• _TO BE DONE_
Give the data below again exactly as written, without its pictures.
# START OF MATERIAL PROVIDED
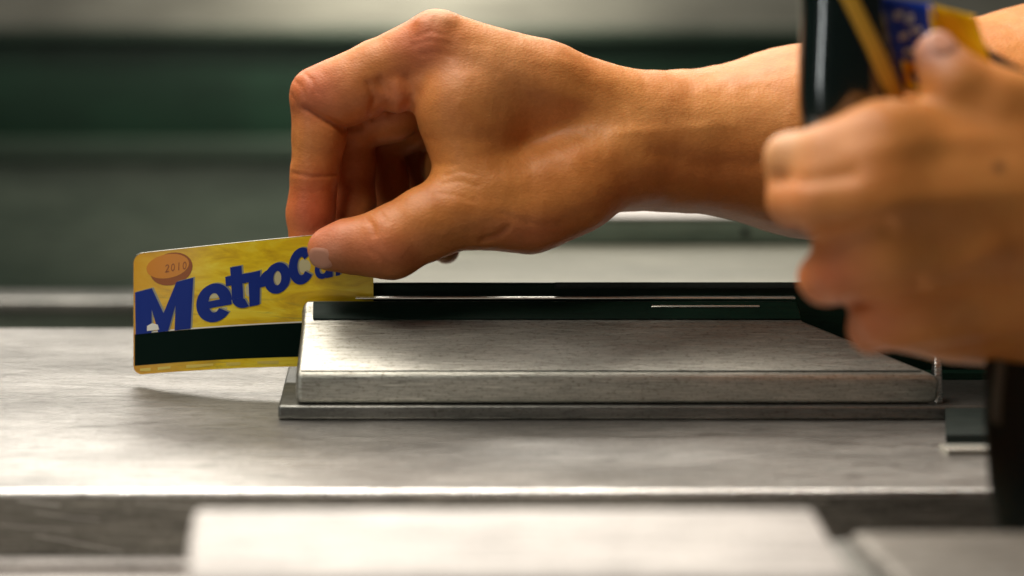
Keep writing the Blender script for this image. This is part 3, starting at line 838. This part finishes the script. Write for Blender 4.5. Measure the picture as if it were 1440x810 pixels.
o = ribbon('wrist_sliver', [(1372, 58, 536), (1390, 76, 533), (1412, 88, 530), (1440, 104, 528), (1480, 130, 528), (1540, 150, 530)], 11, 2.2, M['sliver'], None)  # thin dark ribbon past the right edge of the packet
tag(o, 'thin black cord running over the near wrist beside the packet', 'sliver')

# dark strap hanging at the right edge
M['strap'] = mat('strap_web', rgb(14, 26, 22), 0.45)
M['strap2'] = mat('strap_worn', rgb(96, 88, 74), 0.5)
st = thing('bag_strap', 'dark hanging strap with a worn grey stripe at the lower right edge', 'strap')
ribbon('webbing', [(1428, 450, 540), (1418, 520, 530), (1416, 600, 520), (1420, 700, 500), (1428, 796, 470)], 66, 3.0, M['strap'], st)
ribbon('worn_stripe', [(1408, 508, 527), (1402, 560, 521.5), (1400, 620, 516), (1402, 700, 497), (1406, 745, 484)], 15, 0.8, M['strap2'], st)
ribbon('webbing', [(1468, 450, 545), (1456, 560, 538), (1458, 700, 530), (1472, 790, 528)], 40, 3.0, M['strap'], st)

# ------------------------------------------------------------------ blurred reader of the nearer lane
nr = thing('turnstile', 'blurred pale box of the nearest turnstile at the bottom of the photo', 'turnstile')
x0, x1 = Xat(272, 449), Xat(1158, 440)
rows = [(x0 + 1, x1 + 3, -282, -2), (x0 + 1, x1 + 3, -281.5, 20.5), (x0, x1 + 1, -266, 25.2), (x0, x1, -251, 30.2), (x0, x1, -250, -2)]
from_bm('reader_box', prism(rows, 2.5, 4), M['cream'], nr)
rows = [(Xat(1290, 428), 215, -272, -2), (Xat(1270, 432), 215, -271, 14.5), (Xat(1192, 450), 215, -246, 22.5), (Xat(1192, 450), 215, -245, -2)]
from_bm('end_cover', prism(rows, 4.0, 5), M['dull'], nr)
rows = [(Xat(1165, 428), 213, -270, -2), (Xat(1165, 432), 213, -269, 11.0), (Xat(1165, 450), 213, -247, 19), (Xat(1165, 450), 213, -246.5, -2)]
from_bm('seam', prism(rows, 0.5, 2), M['plate'], nr)
from_bm('cabinet', box_bm(-420, 520, -330, -215, -1269, -2.2, 4), M['cream'], nr)
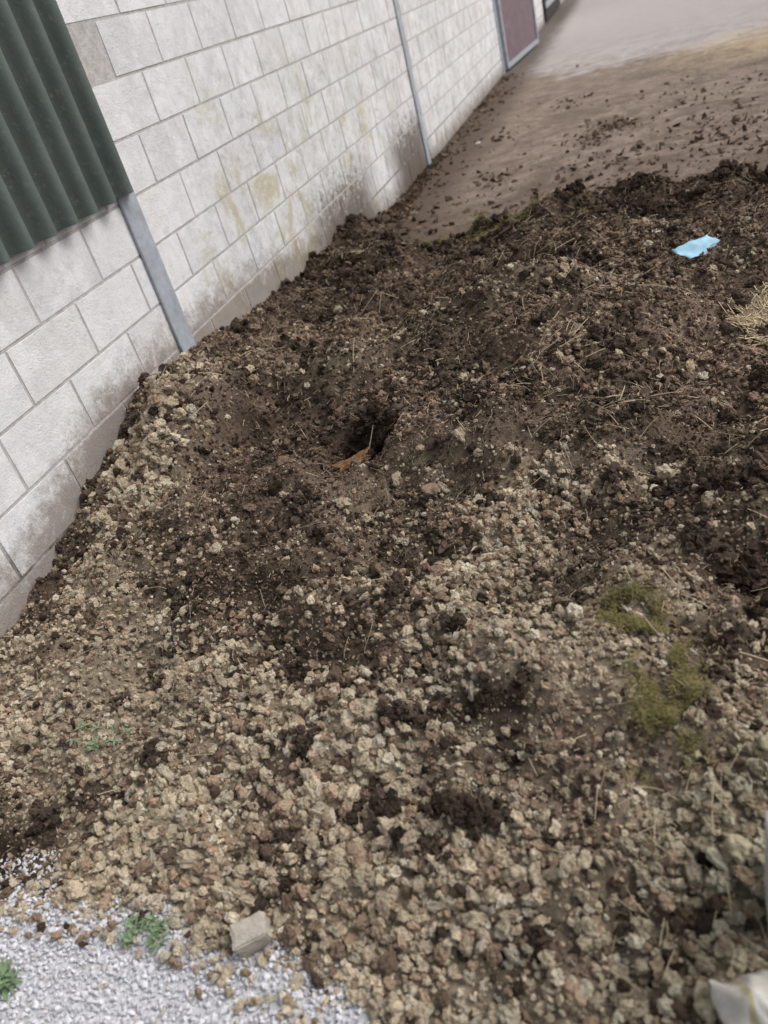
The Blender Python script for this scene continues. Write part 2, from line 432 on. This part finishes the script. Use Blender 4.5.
# END OF MATERIAL PROVIDED
• _ANSWER IN FULL_
Keep writing the Blender script for this image. This is part 3, starting at line 838. This part finishes the script. Write for Blender 4.5. Measure the picture as if it were 1440x810 pixels.
o = ribbon('wrist_sliver', [(1372, 58, 536), (1390, 76, 533), (1412, 88, 530), (1440, 104, 528), (1480, 130, 528), (1540, 150, 530)], 11, 2.2, M['sliver'], None)  # thin dark ribbon past the right edge of the packet
tag(o, 'thin black cord running over the near wrist beside the packet', 'sliver')

# dark strap hanging at the right edge
M['strap'] = mat('strap_web', rgb(14, 26, 22), 0.45)
M['strap2'] = mat('strap_worn', rgb(96, 88, 74), 0.5)
st = thing('bag_strap', 'dark hanging strap with a worn grey stripe at the lower right edge', 'strap')
ribbon('webbing', [(1428, 450, 540), (1418, 520, 530), (1416, 600, 520), (1420, 700, 500), (1428, 796, 470)], 66, 3.0, M['strap'], st)
ribbon('worn_stripe', [(1408, 508, 527), (1402, 560, 521.5), (1400, 620, 516), (1402, 700, 497), (1406, 745, 484)], 15, 0.8, M['strap2'], st)
ribbon('webbing', [(1468, 450, 545), (1456, 560, 538), (1458, 700, 530), (1472, 790, 528)], 40, 3.0, M['strap'], st)

# ------------------------------------------------------------------ blurred reader of the nearer lane
nr = thing('turnstile', 'blurred pale box of the nearest turnstile at the bottom of the photo', 'turnstile')
x0, x1 = Xat(272, 449), Xat(1158, 440)
rows = [(x0 + 1, x1 + 3, -282, -2), (x0 + 1, x1 + 3, -281.5, 20.5), (x0, x1 + 1, -266, 25.2), (x0, x1, -251, 30.2), (x0, x1, -250, -2)]
from_bm('reader_box', prism(rows, 2.5, 4), M['cream'], nr)
rows = [(Xat(1290, 428), 215, -272, -2), (Xat(1270, 432), 215, -271, 14.5), (Xat(1192, 450), 215, -246, 22.5), (Xat(1192, 450), 215, -245, -2)]
from_bm('end_cover', prism(rows, 4.0, 5), M['dull'], nr)
rows = [(Xat(1165, 428), 213, -270, -2), (Xat(1165, 432), 213, -269, 11.0), (Xat(1165, 450), 213, -247, 19), (Xat(1165, 450), 213, -246.5, -2)]
from_bm('seam', prism(rows, 0.5, 2), M['plate'], nr)
from_bm('cabinet', box_bm(-420, 520, -330, -215, -1269, -2.2, 4), M['cream'], nr)
The Blender Python script for this scene continues. Write part 2, from line 432 on. This part finishes the script. Use Blender 4.5.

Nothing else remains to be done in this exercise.